Comme l’exprime Pierre Rabhi dans un ouvrage entretiens avec Olivier Le Naire « Quand on instaure dès l’enfance cette compétitivité, cette course à l’excellence, on finit par oublier les qualités humaines. » Plus loin il ajoute « Or, je pense qu’on ne doit pas angoisser l’enfant, mais lui dire au contraire : « Voilà l’autre, ce n’est pas ton rival mais ton complément. »
Dommage qu’une chaîne tournée vers les enfants et vers les familles n’ait pas plus d’ambition éducative. La solidarité, le partage, le souci des autres, sont pourtant des valeurs dont notre société a le plus grand besoin et que les adultes, quels qu’ils soient, devraient avoir à cœur de transmettre aux enfants.
Que retiendront de Tahiti Quest les enfants téléspectateurs si prompts à s’identifier ? En tout état de cause, l’important est de favoriser le dialogue adultes/enfants afin de leur permettre de prendre de la distance et d’exercer leur esprit critique. Il sera ainsi possible de leur signifier que les relations inter-familiales peuvent prendre d’autres formes plus constructives et humainement plus riches.
[1] Ce n’est pas l’enfant qui est ici pointé du doigt mais « ce qui fait image ». C’est d’ailleurs ce même enfant qui ouvre le réfrigérateur rempli de victuailles. Dans un contexte où les médias et notamment la publicité ont été mis en cause devant le phénomène d’augmentation du nombre d’enfants en surpoids et d’obésité pédiatrique, cela n’a rien d’anodin. Il s’agirait en quelque sorte de banaliser ce qu’engendre une surconsommation de produits alimentaires « trop gras, trop sucrés, trop salés » à l’exemple des céréales Kellog’s, sponsor de l’émission.
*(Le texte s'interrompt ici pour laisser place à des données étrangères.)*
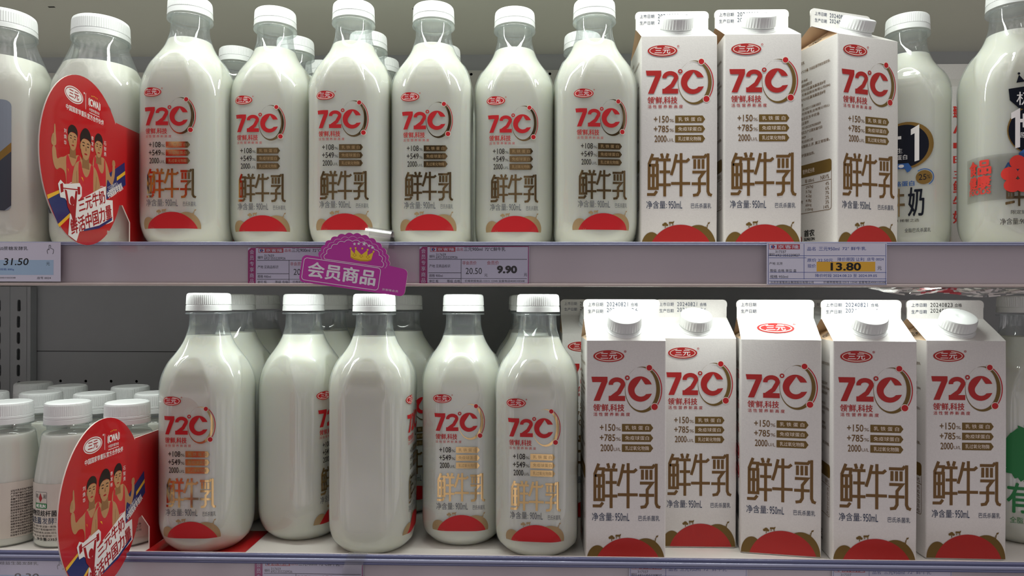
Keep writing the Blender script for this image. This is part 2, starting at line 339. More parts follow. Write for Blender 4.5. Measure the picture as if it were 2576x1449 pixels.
thread_me = lathe('neck_thread', [(206.5, 16.9), (208, 17.5), (209.5, 16.9)], 'pet', 48)
shell_me = shell_mesh('bottle_shell', ZS, 288, bead=.75); milk_me = fill_mesh('milk_fill', ZS, 197)
# arc-length mapping of the front face (centre facing -Y); u to the right, v up
def wrap(kw, zref=80):
    N = 721; tab = []; s_ = 0; last = None
    for i in range(N):
        ph = -math.pi / 2 + (i - N // 2) * math.pi / 360 / 1.2; r = sec(ph, zref, **kw); p = (r * math.cos(ph), r * math.sin(ph))
        if last: s_ += math.dist(p, last)
        tab.append((s_, ph)); last = p
    mid = tab[N // 2][0]; tab = [(a - mid, b) for a, b in tab]
    def fn(u, v, h):
        lo, hi = 0, N - 1
        while hi - lo > 1:
            md = (lo + hi) // 2
            if tab[md][0] <= u: lo = md
            else: hi = md
        t = (u - tab[lo][0]) / max(1e-9, tab[hi][0] - tab[lo][0]); ph = tab[lo][1] + t * (tab[hi][1] - tab[lo][1])
        r = sec(ph, v, **kw); r2 = sec(ph + .003, v, **kw); r1 = sec(ph - .003, v, **kw)
        tx, ty = r2 * math.cos(ph + .003) - r1 * math.cos(ph - .003), r2 * math.sin(ph + .003) - r1 * math.sin(ph - .003); L = math.hypot(tx, ty)
        return ((r * math.cos(ph) + ty / L * h) * MM, (r * math.sin(ph) - tx / L * h) * MM, v * MM)
    return fn
CUTS = [q * 2.0 for q in range(-25, 26)] + [s_ * (17.25 + .5 * q) for s_ in (-1, 1) for q in range(26)]
def bottle_art():
    a = Art(-4, 0)
    logo(a, -21, 139.8, 9.1, 4.1); seventy(a, -28.4, (-17, -5.6), 109.8, 126.2, 4.2, 118, 8.6, (-4.4, 126, 1.7))
    orbit(a, 5.9, 118.3, 11.8, 16.6, 'foil', (10.8, 133, 1.9), (14.6, 105.6, 2.1))
    a.text("领'鲜,科技", -27, 101.8, -6.7, 107.2, 'red', 2, bold=.02); a.text('活 性 营 养 新 高 度', -27, 98.6, -2.7, 101, 'red', 2)
    bars(a, ((89.5, 95), (82.2, 87.8), (75, 80.6)), -7.7, 14.3, 'foil', NAMES, (('+108', '%'), ('+549', '%'), ('2000', 'U/L')), 'tan', 'dark')
    xian(a, -25.7, 44.4, 19.4, 70.6, 'foil', 2.0)
    a.text('净含量:', -26, 36.8, -9.5, 43.2, 'grey_ink', 1); a.text('900mL', -8, 36.8, 3.4, 43, 'grey_ink', 1); a.text('巴氏杀菌乳', 8, 36.8, 19.5, 41, 'grey_ink', 1)
    hills(a, 16.8, .82, (-26, 21.4), 31.8, 'red', 'tan')
    return a
front_me = bottle_art().build('front_print', wrap(dict(bead=.75)), CUTS)
# small print on the opposite face
a = Art()
a.text('新鲜营养每一天', -16, 128, 16, 134, 'red', 0, bold=.02); a.frame(-16, 96, 16, 122, .6, 'red', 0, 2)
for i, t_ in enumerate(('产品类型: 全脂巴氏杀菌乳', '配料: 生牛乳', '贮存条件: 2-6冷藏', '保质期: 15天', '请尽快饮用完毕', '营养成分表', '能量 289kJ 3%', '蛋白质 3.6g 6%', '脂肪 4.0g 7%', '钙 110mg 14%')):
    a.text(t_, -18, 88 - i * 6.4, -18 + 3 * len(t_), 92 - i * 6.4, 'grey_ink', 0)
back_me = a.build('back_print', (lambda f: lambda u, v, h: tuple(q * s_ for q, s_ in zip(f(u, v, h), (-1, -1, 1))))(wrap(dict(bead=.75))), CUTS)

BOT = 'milk bottles with red and gold print'
def bottle(loc, rz, label, proto=[]):
    if not proto:
        t = empty('milk_bottle', loc, rz)
        obj('bottle_shell', shell_me, t); obj('milk', milk_me, t); cp = obj('cap', cap_me, t); cp['label'] = 'white ribbed screw cap'
        obj('neck_ring', ring_me, t); obj('front_print', front_me, t); obj('back_print', back_me, t)
        proto.append(t)
    else: t = dup(proto[0], loc, rz)
    return tag(t, label, 'bottle', BOT)
ZU, ZL = ZC + .047, ZC - .2315


# ------------------------------------------------------------------ the cooler: walls, ceiling, shelves, uprights
XL, XR = -1.0, 1.0
def holed_plate(name, x0, x1, z0, z1, y, holes, m, thick=.0012):
    """a sheet in the XZ plane with real holes (a list of outlines)"""
    bm = bmesh.new(); outer = [(x0, z0), (x1, z0), (x1, z1), (x0, z1)]
    loops = [outer] + holes
    for yy in (y, y + thick):
        tri = tessellate_polygon([[Vector((p[0], p[1], 0)) for p in q] for q in loops]); vs = [bm.verts.new((p[0], yy, p[1])) for q in loops for p in q]
        for t in tri: bm.faces.new([vs[i] for i in t])
    return finish(bm, name, [m], 0)
def slot(cx, cz, w_, h): return rrect(cx - w_ / 2, cz - h / 2, cx + w_ / 2, cz + h / 2, w_ * .49, 4)
wall = obj('wall_back', box_me('wall_back', 'hole', XL, XR, .430, .445, ZC - .26, ZC + .40)); struct(wall)
for nm, z0, z1, yy, m, hz in (('lower_panel', -.26, -.0795, .4005, 'wall', -.1238), ('middle_panel', -.0785, .020, .4005, 'wall', None), ('upper_panel', .045, .340, .396, 'wall_light', .3345), ('top_panel', .341, .372, .402, 'wall', None)):
    hs = [ell(-.9035 + .0388 * i, ZC + hz, .0022, .0022, 12) for i in range(48)] if hz else []
    obj(nm, holed_plate(nm, XL, XR, ZC + z0, ZC + z1, yy, hs, m), wall)['kind'] = 'structure'
ceil = obj('ceiling', box_me('ceiling', 'ceiling', XL, XR, .06, .430, ZC + .3655, ZC + .385)); struct(ceil)
bm = bmesh.new()
for x, y in ((-.145, .205), (-.145, .235), (-.145, .30), (.39, .20), (.39, .29), (-.60, .22), (-.60, .29)): box(bm, x - .004, x + .004, y - .0012, y + .0012, ZC + .3651, ZC + .3654)
obj('slits', finish(bm, 'slits', ['hole'], 0), ceil)['kind'] = 'structure'
struct(obj('wall_left', box_me('wall_left', 'wall', XL - .02, XL, -.03, .445, ZC - .28, ZC + .385)))
struct(obj('wall_right', box_me('wall_right', 'wall', XR, XR + .02, -.03, .445, ZC - .28, ZC + .385)))
struct(obj('trim_1', box_me('trim_1', 'housing', XL, XR, -.080, .06, ZC + .405, ZC + .425)))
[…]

[2] Exemple : deux écrans publicitaires sont insérés dans l’émission du 28 février (épisode 3), l’un de 4 minutes 47 secondes, l’autre de 5 minutes et 20 secondes (indicatifs compris).
[3] On se souviendra des paroles de Patrick Lelay alors PDG de TF1 : « Il faut que le cerveau du téléspectateur soit disponible. Nos émissions ont pour vocation (…) de le divertir, de le détendre pour le préparer entre deux message »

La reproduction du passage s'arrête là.